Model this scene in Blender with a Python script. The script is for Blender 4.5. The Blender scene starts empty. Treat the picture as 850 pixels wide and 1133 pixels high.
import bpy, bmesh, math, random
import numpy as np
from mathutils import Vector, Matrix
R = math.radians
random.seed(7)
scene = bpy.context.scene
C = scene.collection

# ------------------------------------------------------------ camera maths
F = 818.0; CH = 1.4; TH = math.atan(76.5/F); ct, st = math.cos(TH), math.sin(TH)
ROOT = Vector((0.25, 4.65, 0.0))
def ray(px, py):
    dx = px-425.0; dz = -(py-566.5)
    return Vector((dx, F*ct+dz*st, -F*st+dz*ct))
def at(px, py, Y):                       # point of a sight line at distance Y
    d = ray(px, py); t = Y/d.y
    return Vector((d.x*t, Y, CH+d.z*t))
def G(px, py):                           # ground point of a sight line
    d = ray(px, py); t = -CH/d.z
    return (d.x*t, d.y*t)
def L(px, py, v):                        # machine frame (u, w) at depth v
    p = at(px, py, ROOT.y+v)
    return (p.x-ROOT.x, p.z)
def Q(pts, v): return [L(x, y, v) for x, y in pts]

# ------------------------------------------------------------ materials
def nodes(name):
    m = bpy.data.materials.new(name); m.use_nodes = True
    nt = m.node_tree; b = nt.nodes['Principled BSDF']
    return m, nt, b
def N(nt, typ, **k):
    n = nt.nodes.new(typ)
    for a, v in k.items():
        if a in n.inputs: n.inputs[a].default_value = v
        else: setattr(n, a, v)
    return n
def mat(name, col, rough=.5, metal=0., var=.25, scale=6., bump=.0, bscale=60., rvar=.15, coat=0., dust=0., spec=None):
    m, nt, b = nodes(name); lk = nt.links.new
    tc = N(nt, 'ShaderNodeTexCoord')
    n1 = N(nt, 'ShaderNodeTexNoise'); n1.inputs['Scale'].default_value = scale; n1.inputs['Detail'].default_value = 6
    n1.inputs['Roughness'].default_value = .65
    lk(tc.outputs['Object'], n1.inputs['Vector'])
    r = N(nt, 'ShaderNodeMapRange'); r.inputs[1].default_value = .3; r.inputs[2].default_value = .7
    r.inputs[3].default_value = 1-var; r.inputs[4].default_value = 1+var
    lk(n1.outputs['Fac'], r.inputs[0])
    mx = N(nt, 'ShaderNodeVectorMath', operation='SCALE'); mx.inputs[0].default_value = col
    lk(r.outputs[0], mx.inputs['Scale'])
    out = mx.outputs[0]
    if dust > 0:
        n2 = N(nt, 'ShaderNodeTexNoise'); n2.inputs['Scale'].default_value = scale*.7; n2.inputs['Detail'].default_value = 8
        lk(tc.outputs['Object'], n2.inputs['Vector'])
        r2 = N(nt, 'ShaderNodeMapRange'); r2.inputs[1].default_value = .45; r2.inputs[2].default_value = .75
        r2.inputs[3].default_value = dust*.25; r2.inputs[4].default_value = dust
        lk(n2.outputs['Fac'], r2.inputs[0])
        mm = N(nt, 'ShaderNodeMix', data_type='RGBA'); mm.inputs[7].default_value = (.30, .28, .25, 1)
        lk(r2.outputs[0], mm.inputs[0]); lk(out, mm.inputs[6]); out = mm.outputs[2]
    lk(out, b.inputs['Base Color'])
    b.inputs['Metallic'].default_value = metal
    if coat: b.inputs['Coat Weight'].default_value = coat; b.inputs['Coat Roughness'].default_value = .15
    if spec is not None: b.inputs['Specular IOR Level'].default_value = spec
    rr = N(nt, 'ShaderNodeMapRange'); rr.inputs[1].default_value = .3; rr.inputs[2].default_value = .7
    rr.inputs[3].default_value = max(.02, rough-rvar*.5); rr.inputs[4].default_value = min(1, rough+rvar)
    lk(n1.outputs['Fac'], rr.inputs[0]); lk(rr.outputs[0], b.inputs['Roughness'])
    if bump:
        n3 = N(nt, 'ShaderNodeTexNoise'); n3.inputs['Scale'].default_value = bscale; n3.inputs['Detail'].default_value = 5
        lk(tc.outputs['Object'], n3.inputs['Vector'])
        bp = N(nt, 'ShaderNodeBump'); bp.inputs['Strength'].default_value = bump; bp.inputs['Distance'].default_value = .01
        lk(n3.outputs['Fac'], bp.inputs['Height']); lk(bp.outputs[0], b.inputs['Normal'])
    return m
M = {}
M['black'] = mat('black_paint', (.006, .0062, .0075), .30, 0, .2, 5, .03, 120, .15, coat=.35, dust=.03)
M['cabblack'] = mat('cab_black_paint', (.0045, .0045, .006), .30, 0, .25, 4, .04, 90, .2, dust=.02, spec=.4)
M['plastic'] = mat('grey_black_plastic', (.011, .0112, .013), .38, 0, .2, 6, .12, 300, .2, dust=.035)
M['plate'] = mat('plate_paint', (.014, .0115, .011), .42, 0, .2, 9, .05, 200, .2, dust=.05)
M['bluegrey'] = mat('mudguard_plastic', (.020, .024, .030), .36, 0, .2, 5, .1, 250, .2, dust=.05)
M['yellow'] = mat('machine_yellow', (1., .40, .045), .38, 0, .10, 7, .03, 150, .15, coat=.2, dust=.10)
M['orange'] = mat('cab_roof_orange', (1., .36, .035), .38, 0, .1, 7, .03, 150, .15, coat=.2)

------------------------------

Task> Please write out the material word for word from its first line through the line holding "C = scene.collection", including both, and no line past it.

Answer for the task>
Model this scene in Blender with a Python script. The script is for Blender 4.5. The Blender scene starts empty. Treat the picture as 850 pixels wide and 1133 pixels high.
import bpy, bmesh, math, random
import numpy as np
from mathutils import Vector, Matrix
R = math.radians
random.seed(7)
scene = bpy.context.scene
C = scene.collection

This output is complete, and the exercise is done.